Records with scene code
====================

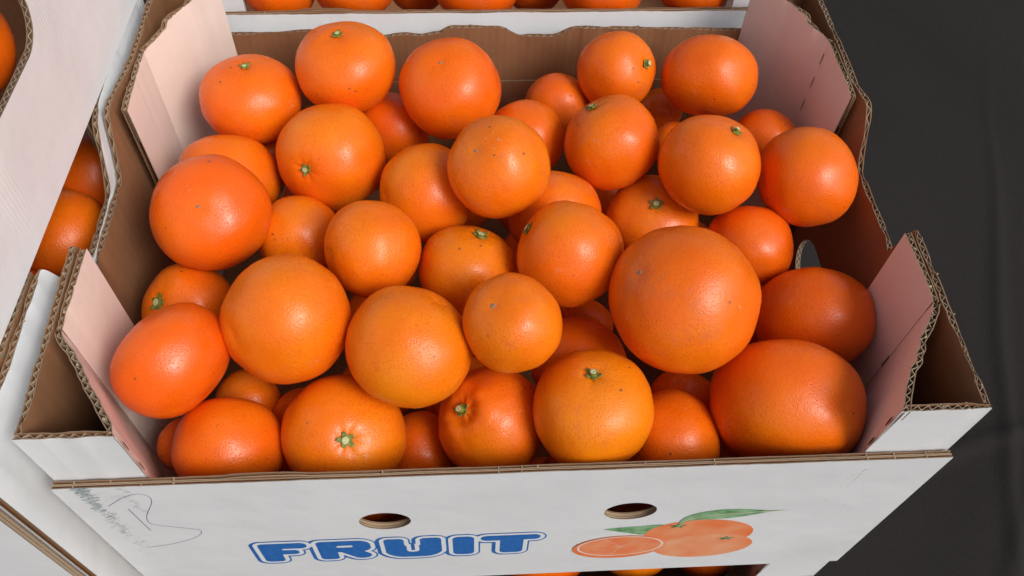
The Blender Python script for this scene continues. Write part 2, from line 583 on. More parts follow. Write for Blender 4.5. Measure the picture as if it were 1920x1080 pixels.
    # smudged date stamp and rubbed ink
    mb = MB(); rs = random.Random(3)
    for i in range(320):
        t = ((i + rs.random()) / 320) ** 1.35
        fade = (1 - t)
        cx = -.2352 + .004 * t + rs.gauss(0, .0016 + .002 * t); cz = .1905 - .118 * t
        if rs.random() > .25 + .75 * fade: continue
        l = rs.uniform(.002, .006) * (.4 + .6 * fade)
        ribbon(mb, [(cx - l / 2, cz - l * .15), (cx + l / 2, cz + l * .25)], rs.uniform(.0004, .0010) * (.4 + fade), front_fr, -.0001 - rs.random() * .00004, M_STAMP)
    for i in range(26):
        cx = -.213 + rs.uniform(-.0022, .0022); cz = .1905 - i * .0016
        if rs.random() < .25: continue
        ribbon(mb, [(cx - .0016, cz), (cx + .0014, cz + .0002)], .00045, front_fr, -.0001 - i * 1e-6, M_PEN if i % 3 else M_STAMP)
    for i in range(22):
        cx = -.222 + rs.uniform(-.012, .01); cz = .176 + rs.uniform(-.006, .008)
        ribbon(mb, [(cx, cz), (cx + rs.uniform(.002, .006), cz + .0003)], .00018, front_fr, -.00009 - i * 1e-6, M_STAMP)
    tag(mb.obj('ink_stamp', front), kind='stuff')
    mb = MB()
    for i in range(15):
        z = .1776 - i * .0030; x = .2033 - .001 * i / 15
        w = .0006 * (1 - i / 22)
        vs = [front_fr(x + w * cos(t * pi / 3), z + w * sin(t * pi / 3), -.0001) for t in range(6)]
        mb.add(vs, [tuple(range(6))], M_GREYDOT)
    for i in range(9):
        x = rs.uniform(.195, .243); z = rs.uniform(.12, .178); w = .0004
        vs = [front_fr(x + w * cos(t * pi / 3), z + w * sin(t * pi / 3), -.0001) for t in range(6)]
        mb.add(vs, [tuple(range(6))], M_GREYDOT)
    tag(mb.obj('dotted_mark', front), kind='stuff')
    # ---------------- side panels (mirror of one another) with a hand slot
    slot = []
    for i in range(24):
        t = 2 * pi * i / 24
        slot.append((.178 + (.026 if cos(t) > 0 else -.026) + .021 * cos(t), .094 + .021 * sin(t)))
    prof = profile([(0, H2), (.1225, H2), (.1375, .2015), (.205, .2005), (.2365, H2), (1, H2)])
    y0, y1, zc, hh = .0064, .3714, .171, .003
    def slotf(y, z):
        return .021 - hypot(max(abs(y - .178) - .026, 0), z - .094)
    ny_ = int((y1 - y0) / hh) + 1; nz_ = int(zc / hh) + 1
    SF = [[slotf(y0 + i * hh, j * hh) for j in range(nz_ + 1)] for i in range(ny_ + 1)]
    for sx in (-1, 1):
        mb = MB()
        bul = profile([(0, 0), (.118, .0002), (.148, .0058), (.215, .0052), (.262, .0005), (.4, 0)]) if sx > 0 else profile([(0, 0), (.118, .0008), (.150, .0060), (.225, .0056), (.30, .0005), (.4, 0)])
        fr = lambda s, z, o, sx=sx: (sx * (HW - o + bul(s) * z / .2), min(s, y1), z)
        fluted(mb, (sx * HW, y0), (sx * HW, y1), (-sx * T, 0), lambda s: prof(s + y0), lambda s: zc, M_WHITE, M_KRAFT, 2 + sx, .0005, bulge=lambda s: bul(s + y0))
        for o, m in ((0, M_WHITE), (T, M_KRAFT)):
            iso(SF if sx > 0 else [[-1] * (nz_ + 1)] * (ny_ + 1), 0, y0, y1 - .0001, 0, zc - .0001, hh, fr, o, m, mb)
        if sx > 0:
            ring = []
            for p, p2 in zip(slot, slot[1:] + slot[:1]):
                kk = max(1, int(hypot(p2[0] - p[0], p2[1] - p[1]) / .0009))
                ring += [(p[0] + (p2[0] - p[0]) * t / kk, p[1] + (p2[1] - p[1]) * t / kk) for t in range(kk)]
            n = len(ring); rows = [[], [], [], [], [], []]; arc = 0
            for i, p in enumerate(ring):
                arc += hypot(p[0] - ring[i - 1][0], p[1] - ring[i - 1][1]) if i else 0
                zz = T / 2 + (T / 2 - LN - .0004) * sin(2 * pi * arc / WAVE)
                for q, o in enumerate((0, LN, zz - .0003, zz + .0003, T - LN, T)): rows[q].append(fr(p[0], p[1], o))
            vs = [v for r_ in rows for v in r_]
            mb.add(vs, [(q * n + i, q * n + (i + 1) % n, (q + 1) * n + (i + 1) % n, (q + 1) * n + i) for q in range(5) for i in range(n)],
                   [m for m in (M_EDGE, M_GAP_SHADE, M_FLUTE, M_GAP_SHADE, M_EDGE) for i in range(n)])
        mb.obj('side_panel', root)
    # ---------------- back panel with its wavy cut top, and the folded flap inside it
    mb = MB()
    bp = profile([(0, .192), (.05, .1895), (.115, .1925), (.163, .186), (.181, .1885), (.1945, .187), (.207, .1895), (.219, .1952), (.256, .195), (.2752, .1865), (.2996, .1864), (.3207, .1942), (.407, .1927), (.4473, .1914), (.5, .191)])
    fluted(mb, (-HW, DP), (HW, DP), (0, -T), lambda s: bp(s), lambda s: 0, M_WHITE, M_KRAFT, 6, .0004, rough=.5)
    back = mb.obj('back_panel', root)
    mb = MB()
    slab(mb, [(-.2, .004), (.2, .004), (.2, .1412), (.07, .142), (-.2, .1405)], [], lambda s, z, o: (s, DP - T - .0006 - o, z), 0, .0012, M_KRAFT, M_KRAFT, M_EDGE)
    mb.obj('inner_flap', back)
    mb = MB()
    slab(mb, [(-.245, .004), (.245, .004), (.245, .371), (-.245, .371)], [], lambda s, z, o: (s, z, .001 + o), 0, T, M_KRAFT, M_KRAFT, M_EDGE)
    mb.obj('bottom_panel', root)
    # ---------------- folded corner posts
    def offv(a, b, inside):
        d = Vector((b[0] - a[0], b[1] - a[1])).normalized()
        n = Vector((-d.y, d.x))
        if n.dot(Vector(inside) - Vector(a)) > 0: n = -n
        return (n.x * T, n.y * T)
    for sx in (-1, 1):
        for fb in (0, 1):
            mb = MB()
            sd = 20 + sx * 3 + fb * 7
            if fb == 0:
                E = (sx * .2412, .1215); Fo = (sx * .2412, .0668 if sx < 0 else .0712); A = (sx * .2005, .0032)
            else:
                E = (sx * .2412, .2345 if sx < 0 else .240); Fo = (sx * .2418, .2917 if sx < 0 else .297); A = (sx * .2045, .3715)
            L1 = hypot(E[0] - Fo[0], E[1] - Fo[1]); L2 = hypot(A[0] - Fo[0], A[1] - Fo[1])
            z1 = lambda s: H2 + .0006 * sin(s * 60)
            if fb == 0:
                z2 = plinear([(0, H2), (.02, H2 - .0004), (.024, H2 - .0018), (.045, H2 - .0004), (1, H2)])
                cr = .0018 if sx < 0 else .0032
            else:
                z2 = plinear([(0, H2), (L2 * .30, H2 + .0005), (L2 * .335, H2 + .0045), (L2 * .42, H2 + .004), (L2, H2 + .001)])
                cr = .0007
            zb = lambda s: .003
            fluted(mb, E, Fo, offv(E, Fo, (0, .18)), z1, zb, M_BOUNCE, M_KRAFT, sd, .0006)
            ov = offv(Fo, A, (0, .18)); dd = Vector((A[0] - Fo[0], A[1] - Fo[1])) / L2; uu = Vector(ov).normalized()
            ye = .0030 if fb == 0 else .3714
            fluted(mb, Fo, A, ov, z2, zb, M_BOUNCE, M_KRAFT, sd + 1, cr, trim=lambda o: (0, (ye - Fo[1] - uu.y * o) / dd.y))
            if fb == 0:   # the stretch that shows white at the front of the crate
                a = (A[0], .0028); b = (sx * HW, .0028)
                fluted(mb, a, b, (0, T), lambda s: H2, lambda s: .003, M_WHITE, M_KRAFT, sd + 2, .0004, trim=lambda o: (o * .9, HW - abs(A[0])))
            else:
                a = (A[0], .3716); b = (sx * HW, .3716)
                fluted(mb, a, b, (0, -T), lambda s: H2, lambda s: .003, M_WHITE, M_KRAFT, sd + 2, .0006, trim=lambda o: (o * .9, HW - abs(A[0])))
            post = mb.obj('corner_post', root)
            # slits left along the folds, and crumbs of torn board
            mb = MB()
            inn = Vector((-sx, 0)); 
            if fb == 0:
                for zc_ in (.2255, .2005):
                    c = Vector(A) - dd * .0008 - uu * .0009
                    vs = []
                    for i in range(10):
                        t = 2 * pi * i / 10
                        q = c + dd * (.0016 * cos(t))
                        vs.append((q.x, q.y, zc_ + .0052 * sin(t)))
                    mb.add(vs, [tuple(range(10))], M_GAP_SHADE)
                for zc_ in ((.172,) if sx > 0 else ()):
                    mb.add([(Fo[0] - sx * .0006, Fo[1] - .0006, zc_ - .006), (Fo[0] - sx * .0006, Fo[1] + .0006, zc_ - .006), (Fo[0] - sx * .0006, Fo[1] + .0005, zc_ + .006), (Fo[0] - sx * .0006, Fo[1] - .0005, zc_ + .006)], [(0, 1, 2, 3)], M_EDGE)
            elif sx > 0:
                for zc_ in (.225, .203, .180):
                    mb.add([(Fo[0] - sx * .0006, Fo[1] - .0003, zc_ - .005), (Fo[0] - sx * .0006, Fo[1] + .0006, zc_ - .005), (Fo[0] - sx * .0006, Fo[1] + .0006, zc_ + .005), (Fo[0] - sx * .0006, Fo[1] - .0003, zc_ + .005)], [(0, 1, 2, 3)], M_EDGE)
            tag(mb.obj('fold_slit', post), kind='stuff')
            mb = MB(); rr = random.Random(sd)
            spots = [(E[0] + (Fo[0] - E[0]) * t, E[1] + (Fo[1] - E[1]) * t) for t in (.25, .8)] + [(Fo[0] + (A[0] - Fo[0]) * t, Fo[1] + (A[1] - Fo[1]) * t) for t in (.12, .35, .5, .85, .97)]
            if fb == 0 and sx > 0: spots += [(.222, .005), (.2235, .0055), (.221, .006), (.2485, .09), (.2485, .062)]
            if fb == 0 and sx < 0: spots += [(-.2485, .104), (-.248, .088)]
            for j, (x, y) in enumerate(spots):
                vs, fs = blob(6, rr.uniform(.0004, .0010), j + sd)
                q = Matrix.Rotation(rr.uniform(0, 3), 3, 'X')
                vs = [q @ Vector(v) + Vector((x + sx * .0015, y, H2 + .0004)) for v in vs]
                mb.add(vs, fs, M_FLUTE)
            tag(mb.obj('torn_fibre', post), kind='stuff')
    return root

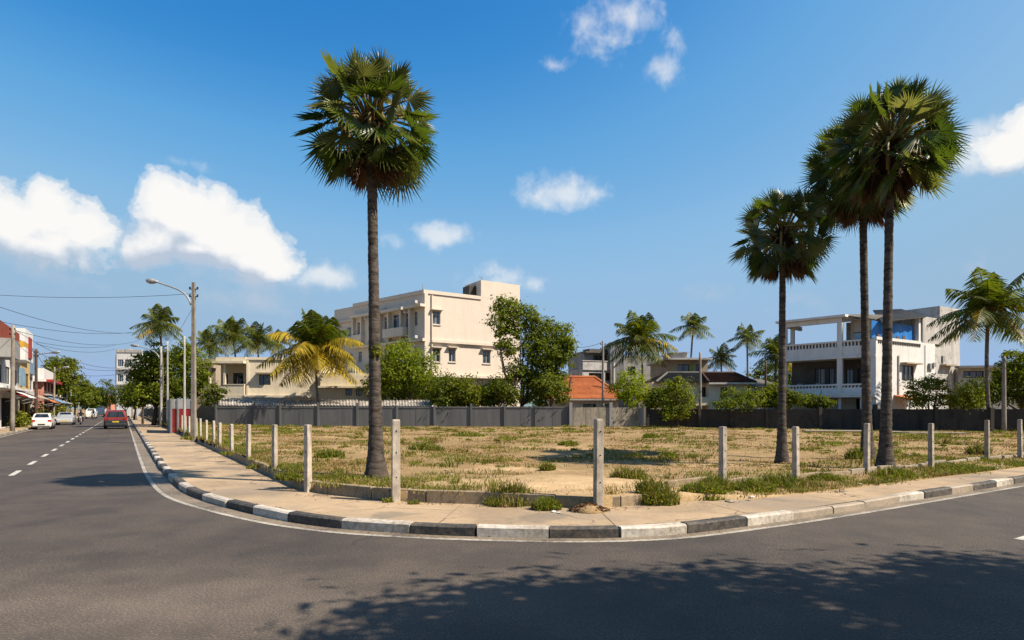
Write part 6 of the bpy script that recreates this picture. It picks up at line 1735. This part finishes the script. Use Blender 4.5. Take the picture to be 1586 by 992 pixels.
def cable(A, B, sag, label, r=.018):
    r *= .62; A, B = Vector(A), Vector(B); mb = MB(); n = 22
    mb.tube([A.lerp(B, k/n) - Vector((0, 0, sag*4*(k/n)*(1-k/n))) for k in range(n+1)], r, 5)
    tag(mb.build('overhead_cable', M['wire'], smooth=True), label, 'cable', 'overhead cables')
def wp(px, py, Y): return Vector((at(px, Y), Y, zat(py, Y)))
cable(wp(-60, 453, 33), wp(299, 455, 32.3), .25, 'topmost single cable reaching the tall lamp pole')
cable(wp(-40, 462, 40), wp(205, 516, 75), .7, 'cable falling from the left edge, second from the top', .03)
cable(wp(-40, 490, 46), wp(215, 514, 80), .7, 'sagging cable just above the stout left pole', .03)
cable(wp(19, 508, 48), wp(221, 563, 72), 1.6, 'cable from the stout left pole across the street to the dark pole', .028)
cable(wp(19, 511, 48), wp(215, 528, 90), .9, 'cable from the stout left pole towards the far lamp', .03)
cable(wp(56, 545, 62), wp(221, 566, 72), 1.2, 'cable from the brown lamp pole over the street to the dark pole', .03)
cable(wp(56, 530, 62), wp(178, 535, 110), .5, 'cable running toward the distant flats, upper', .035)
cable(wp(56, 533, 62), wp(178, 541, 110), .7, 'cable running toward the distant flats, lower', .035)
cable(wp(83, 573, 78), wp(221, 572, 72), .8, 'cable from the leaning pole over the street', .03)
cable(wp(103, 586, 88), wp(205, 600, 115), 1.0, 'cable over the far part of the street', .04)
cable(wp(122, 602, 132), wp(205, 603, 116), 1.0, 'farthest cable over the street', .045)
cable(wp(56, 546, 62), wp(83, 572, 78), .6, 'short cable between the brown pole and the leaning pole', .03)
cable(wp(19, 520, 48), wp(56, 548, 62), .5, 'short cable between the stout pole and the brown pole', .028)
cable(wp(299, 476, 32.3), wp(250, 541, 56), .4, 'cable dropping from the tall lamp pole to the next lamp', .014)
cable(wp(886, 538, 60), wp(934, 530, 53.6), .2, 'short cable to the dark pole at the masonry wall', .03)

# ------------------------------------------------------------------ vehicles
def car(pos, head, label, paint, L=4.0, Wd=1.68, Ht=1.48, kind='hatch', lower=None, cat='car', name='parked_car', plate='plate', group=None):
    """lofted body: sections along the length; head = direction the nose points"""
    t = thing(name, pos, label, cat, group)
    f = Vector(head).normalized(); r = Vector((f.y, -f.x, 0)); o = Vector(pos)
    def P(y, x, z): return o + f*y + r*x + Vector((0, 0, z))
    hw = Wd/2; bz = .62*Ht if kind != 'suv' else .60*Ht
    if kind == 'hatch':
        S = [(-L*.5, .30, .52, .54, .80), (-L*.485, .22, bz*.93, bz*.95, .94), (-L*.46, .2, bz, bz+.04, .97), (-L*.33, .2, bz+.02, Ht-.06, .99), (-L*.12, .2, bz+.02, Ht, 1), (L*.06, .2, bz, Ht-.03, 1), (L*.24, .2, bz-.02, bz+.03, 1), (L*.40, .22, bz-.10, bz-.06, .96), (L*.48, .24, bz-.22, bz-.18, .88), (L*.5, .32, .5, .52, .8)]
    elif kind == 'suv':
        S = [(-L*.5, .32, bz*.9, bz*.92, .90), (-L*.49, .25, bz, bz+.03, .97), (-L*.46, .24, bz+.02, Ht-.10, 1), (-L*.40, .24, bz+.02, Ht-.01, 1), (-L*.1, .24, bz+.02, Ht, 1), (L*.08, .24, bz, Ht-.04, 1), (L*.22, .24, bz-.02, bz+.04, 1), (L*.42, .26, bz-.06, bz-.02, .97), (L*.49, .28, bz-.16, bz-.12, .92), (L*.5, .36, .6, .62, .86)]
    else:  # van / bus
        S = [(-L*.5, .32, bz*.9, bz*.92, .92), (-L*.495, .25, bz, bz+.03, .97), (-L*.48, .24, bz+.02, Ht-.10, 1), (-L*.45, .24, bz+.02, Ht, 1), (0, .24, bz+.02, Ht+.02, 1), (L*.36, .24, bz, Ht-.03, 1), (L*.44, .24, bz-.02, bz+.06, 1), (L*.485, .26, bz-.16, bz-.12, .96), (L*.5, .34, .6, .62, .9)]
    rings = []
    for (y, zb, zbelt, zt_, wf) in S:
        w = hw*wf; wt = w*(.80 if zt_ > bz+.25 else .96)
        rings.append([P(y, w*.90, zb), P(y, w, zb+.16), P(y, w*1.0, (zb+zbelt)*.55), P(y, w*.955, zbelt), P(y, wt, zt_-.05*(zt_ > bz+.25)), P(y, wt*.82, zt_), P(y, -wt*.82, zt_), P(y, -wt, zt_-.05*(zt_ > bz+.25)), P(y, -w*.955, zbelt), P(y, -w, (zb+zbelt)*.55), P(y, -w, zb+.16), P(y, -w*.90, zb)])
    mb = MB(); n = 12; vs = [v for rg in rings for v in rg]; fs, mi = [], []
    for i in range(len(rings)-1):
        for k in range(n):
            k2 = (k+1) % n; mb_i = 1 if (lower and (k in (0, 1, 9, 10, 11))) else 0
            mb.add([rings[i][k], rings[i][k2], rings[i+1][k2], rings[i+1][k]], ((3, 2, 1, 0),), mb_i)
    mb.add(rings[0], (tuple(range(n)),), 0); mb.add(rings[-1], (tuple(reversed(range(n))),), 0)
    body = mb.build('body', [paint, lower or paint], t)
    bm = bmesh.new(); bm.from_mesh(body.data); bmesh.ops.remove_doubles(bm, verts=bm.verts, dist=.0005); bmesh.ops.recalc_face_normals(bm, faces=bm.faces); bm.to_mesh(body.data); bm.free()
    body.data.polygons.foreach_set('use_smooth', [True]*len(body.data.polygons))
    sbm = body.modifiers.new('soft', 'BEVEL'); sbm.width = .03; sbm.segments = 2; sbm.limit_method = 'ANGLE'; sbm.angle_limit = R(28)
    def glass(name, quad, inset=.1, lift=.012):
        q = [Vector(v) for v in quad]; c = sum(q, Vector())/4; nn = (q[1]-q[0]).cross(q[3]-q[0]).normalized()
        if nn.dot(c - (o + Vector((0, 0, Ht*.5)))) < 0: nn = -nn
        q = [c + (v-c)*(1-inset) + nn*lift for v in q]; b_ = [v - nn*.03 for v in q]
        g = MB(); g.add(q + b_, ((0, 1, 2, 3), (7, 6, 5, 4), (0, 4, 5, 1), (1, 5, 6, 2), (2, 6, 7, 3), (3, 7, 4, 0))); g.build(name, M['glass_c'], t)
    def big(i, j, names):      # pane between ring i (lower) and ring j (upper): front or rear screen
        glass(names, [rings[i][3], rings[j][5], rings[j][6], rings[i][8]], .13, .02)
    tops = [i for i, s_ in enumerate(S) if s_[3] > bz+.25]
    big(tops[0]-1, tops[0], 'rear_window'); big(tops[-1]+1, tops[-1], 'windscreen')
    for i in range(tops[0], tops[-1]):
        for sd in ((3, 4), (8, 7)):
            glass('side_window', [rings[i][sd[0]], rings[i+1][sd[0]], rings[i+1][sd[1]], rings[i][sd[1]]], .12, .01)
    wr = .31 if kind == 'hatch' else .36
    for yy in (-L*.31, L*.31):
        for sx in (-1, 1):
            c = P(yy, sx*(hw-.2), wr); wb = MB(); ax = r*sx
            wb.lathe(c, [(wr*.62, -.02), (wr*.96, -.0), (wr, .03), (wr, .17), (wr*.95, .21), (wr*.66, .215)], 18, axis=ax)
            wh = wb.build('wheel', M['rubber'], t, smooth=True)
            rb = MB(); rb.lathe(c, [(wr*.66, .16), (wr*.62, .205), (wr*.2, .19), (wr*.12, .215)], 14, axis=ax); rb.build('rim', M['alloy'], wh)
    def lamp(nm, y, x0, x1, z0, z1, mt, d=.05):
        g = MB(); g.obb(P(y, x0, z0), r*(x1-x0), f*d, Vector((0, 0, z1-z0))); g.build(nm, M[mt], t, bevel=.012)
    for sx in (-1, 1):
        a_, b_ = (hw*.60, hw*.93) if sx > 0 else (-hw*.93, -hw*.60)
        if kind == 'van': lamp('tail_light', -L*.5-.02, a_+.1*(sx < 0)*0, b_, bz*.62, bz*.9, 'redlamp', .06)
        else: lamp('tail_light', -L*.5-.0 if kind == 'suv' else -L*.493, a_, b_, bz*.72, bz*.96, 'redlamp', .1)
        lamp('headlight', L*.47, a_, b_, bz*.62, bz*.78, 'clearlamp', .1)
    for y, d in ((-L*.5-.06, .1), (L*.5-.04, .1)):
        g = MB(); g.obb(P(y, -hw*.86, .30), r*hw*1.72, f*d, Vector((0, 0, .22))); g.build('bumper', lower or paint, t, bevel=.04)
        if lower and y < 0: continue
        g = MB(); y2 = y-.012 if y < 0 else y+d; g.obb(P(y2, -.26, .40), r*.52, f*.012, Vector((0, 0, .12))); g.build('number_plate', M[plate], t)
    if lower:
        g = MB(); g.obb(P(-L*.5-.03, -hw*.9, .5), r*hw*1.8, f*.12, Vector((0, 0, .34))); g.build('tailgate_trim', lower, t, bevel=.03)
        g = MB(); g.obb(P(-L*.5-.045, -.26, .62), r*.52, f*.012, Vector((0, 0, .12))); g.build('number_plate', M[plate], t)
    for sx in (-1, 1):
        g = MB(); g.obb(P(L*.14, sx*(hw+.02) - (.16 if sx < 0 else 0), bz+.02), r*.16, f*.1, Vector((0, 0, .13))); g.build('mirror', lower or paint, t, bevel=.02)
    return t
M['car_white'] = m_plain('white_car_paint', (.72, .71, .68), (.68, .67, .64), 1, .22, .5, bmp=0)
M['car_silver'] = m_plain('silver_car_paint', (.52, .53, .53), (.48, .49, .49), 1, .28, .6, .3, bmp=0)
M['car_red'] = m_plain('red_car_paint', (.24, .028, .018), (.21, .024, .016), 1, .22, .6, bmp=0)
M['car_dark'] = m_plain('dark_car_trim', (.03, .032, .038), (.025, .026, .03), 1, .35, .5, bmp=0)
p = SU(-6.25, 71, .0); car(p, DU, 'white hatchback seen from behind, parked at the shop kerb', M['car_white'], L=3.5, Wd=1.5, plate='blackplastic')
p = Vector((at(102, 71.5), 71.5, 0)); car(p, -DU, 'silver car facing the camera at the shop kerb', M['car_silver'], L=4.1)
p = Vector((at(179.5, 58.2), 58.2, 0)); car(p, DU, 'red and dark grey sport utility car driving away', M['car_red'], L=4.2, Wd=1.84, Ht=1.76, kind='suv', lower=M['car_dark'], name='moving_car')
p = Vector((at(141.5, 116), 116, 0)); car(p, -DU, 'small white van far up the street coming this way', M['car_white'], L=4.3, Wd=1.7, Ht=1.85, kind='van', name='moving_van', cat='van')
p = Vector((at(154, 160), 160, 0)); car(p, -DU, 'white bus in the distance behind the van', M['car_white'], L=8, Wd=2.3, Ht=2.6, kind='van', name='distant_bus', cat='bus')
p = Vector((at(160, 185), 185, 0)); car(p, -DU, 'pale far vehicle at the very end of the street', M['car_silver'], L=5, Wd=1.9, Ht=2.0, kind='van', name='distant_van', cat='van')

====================

DO THIS: Work through the records line by line and tally those holding "Write". Reply with the number alone.

RESULT OF THIS TASK: 2